On Thursday, January 26, 2017 at 3:45:48 PM UTC-5, wrote:
Evan: I get good service (several years) out of the batteries that I take home between flights and charge right away (and then disconnect from the charger). The battery that died was the one I left in the trailer all summer. It was fairly old even before I used it for that purpose. I would have just assumed it died of old age. But, the club batteries died too. And they were only 1 year old, that's annoying. And I don't really know how often they were left in the gliders. (Nor how good are the club chargers that they get left on for long periods.)

If we were to switch from SLA to, e.g., LiFePO4 batteries (as you have), will they survive the heat for long? How long? They cost about 5 times as much... And the promised large number of "cycles" is irrelevant if they too die after a few years due to age alone. We only subject most batteries to dozens of cycles per year.

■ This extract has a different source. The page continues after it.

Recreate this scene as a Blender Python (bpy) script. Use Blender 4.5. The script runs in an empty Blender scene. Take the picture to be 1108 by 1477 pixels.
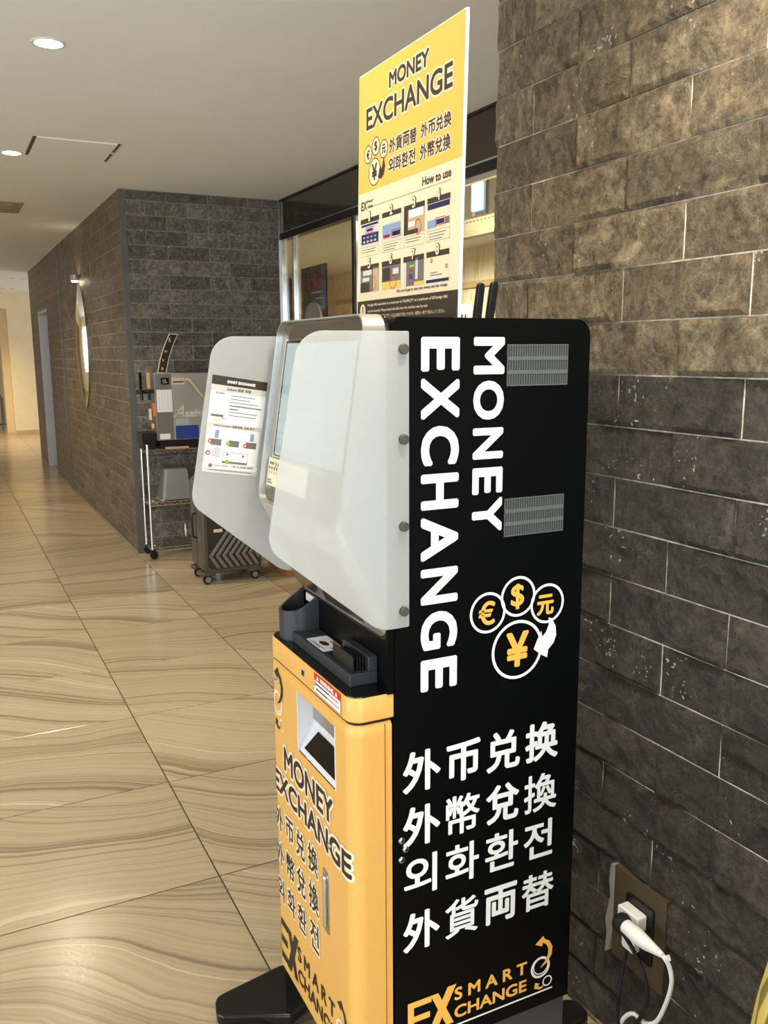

lol. Moshe, you are doing a nice job of highlighting all the short comings of SLA batteries. Are you sure you like them? :-)

I ran across some 20 year old Sonnenshein 7 AH SLA batteries this Summer that would run an LNav and a radio for 3 - 4 hours (if you weren't too chatty!). Those batteries were very obviously much better quality (and more expensive) than currently available cheap SLAs all of which seem to be made in China. "Modern" SLAs seem to die after 2 - 3 seasons no matter what. And of course there are many ways to kill them much faster.

I didn't switch to LFP for reasons of economy... although you're making the case here that the economy of SLA batteries in our club environment is pretty bad! I switched for reasons of reliability, useful capacity, cold weather performance, & fast charging. The light weight is nice too if wrestling a 12AH battery into an awkward space is something you have to do (and I do). Four full seasons on that battery now. I tested it after 3 full seasons and it tested at 12.05 AH.

I think the club gliders ought to be on LFP batteries too... but so far I have been over ruled by the upper valley cheapskates.